Les nouvelles technologies me permettent d’avoir chaque jour un rapport complet sur ce qui s’est passé dans le restaurant. Au moindre problème, nous organisons un appel vidéo le lendemain pour trouver des solutions. Par exemple, si un chef me signale que le public local ne répond pas à une proposition de la carte, nous la changeons endéans la semaine.
Ils sont aussi attirés par la structure que vous avez constituée à Azurmendi…
C’est vrai. Nous dénichons les candidats les plus prometteurs à la fin de leur cursus pour leur proposer un mélange de formation académique − il y a un titre à la clé − et de travail sur le terrain pour lequel ils sont bien entendu payés. Il y a en permanence 100 personnes dans cette structure, autant dire que c’est une mine d’or pour trouver les perles rares. Au bout de cette année, je leur demande s’ils veulent continuer le travail avec moi. Si c’est oui, ils peuvent choisir entre Azurmendi et les autres concepts, soit NKO, Eneko Basque ou Eneko. A cela s’ajoute la possibilité de voyager, de l’Espagne au Japon en passant par Lisbonne. Et s’ils ne veulent pas continuer avec moi, je me sers de mon réseau de chefs pour leur permettre de travailler dans le pays de leur choix.
Est-ce que la crise sanitaire a changé votre vision de la gastronomie?
Oui, indéniablement. J’ai compris que tout était incroyablement fragile. Tout peut changer d’un moment à l’autre. Cela dit, plutôt que m’inquiéter de cela, je vois les opportunités qu’une telle situation permet. Nous n’avons eu aucun mal à nous réinventer, à proposer des formules plus simples. La seule chose sur laquelle on ne peut pas transiger, c’est la qualité, que l’on prépare un cheesecake ou les tapas les plus basiques.
Où trouvez-vous votre inspiration?
Dans la nourriture, j’aime cuisiner mais j’aime encore plus manger. J’observe énormément et je teste des restaurants en permanence, ce qui me donne des idées à la pelle.

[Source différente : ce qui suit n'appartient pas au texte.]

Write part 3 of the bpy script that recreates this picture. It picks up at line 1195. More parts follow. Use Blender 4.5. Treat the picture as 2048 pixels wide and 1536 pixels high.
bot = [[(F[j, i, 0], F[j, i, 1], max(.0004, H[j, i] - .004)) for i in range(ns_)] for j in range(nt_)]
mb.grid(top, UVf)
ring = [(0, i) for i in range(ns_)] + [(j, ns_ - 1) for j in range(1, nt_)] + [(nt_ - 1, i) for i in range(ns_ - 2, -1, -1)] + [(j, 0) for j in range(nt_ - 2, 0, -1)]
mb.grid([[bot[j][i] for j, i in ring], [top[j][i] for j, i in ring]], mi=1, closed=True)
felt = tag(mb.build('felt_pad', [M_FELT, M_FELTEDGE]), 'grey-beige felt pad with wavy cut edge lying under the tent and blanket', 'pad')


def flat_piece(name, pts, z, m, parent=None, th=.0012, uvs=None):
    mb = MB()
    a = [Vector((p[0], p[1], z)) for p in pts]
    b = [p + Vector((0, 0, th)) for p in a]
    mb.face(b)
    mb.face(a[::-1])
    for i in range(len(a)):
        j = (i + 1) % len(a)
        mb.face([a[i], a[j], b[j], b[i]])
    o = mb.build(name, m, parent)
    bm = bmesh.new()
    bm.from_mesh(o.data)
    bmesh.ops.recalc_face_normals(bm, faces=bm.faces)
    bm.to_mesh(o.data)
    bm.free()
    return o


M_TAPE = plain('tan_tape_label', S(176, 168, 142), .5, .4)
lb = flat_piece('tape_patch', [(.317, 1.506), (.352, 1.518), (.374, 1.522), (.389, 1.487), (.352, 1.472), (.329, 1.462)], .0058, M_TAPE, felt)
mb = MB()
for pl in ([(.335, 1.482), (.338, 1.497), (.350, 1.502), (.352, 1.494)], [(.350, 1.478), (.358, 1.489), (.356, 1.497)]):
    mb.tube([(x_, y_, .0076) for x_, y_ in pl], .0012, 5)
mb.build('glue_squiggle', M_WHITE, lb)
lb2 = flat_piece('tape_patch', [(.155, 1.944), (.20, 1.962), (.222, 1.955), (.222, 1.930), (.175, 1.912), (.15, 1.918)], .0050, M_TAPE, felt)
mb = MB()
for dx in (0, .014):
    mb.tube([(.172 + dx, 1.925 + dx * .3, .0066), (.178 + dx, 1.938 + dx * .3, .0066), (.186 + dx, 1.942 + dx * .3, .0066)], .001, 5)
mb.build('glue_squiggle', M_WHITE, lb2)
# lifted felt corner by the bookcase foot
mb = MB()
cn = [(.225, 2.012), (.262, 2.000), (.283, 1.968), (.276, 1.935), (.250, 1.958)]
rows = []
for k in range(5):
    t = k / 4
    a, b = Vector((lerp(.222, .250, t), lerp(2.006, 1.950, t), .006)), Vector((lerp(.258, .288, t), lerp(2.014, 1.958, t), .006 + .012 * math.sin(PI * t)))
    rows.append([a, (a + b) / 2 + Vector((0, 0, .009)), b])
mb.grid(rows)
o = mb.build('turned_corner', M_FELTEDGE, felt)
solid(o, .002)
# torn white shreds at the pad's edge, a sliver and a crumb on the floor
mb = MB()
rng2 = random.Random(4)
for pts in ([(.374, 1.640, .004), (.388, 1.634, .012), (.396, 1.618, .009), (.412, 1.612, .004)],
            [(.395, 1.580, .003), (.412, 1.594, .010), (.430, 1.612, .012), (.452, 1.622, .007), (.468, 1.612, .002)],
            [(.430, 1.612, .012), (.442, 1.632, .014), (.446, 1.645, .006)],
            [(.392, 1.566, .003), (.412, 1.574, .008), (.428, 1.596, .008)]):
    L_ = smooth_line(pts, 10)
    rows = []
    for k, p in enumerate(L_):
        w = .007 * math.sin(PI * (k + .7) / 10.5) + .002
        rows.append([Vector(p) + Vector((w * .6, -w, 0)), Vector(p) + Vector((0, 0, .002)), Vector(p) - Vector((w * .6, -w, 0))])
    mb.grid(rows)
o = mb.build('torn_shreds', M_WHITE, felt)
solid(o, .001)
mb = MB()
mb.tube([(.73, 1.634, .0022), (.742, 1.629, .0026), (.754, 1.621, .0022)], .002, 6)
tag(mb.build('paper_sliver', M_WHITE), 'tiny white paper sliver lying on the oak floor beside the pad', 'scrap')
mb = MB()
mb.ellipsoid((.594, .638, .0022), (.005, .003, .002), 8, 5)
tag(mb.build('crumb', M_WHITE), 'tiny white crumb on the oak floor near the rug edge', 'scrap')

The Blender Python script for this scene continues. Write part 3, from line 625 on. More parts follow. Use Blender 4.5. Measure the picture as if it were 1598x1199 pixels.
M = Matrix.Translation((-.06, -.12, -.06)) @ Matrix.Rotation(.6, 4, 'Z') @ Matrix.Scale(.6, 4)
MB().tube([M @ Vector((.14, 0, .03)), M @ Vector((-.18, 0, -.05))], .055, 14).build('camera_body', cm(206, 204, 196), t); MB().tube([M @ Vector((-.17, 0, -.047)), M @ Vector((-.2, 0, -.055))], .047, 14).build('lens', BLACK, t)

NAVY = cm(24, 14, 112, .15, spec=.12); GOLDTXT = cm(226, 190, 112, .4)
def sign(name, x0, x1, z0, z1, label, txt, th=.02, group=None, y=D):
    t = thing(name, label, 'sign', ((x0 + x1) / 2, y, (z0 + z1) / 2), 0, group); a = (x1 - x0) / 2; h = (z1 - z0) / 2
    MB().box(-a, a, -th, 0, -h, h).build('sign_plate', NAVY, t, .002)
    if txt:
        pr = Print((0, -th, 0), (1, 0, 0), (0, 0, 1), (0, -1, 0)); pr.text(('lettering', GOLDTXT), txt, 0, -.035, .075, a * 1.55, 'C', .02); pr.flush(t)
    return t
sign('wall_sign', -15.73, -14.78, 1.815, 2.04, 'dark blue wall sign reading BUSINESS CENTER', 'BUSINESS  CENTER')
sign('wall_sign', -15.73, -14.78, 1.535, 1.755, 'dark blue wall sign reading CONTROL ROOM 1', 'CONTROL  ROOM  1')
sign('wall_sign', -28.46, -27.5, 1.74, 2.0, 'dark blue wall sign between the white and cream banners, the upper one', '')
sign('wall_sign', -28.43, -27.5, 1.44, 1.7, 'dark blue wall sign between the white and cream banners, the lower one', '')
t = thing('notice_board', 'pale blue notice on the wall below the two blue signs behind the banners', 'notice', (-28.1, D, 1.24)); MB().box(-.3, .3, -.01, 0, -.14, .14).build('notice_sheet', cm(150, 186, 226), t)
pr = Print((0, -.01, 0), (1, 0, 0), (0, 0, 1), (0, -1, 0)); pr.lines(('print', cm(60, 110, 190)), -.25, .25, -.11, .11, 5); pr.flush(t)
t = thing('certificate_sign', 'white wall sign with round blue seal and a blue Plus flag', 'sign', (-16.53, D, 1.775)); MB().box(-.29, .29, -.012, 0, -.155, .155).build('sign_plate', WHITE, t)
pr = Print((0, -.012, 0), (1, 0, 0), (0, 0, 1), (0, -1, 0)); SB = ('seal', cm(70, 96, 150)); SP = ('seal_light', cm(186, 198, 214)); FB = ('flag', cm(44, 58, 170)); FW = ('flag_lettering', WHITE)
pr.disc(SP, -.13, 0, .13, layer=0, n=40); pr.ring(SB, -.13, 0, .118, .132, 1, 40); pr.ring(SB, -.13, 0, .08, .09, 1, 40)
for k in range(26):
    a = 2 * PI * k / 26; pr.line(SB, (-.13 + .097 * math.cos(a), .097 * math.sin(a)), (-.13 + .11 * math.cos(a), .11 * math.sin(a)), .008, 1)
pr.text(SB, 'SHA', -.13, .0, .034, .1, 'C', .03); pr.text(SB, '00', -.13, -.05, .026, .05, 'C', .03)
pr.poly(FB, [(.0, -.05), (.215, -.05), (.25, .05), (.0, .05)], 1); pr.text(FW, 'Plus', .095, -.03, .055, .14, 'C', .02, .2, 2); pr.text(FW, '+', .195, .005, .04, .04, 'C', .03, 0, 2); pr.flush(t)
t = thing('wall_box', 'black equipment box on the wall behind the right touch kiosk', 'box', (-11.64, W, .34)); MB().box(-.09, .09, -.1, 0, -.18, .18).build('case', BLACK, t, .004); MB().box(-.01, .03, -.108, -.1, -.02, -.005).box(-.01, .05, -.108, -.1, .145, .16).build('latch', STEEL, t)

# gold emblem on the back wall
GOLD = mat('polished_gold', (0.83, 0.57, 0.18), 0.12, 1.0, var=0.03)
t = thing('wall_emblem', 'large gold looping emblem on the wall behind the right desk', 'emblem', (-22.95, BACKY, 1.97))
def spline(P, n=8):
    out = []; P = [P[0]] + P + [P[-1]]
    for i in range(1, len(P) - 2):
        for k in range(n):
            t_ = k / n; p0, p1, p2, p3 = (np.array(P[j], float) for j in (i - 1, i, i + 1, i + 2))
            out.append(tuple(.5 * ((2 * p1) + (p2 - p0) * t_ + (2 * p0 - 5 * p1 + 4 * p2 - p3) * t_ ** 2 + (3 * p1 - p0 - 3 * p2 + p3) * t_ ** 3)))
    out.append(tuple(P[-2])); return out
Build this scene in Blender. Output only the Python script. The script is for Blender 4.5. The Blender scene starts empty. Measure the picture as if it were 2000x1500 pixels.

Eneko Basque, 47, rue du Fossé aux loups, à 1000 Bruxelles. enekoatxabrussels.com
EN BREF
Eneko Atxa est né en 1977 dans la région de Bilbao.
Il a découvert la cuisine auprès de sa mère et de sa grand-mère avant d’apprendre le métier auprès de Martín Berasategui.
Le chef reprend Azurmendi, le restaurant familial à Larrabetzu, en 2005.
En 2007, il décoche sa première étoile au guide Michelin.
L’année 2012 sacre sa troisième étoile.
Outre Azurmendi, le chef basque possède huit autres restaurants dans le monde.
L’enseigne Eneko, présente à Larrabetzu ainsi qu’à Lisbonne et Tokyo, propose une expérience de haute gastronomie à des prix plus démocratiques qu’Azurmendi.
Le concept Eneko Basque, quant à lui, se caractérise par une formule de plats à partager. Elle est implantée à Séville, Lisbonne et, depuis peu, à Bruxelles.
Plus récemment, Atxa a aussi développé NKO. Le pitch? Une fusion gastronomique entre le Pays basque et le Japon basée sur des pintxos et des cuissons à la braise (charbon de bois), quelque part entre le robata nippon et la tradition de grill basque. Après Bilbao, un nouveau NKO ouvrira ses portes en octobre à Madrid.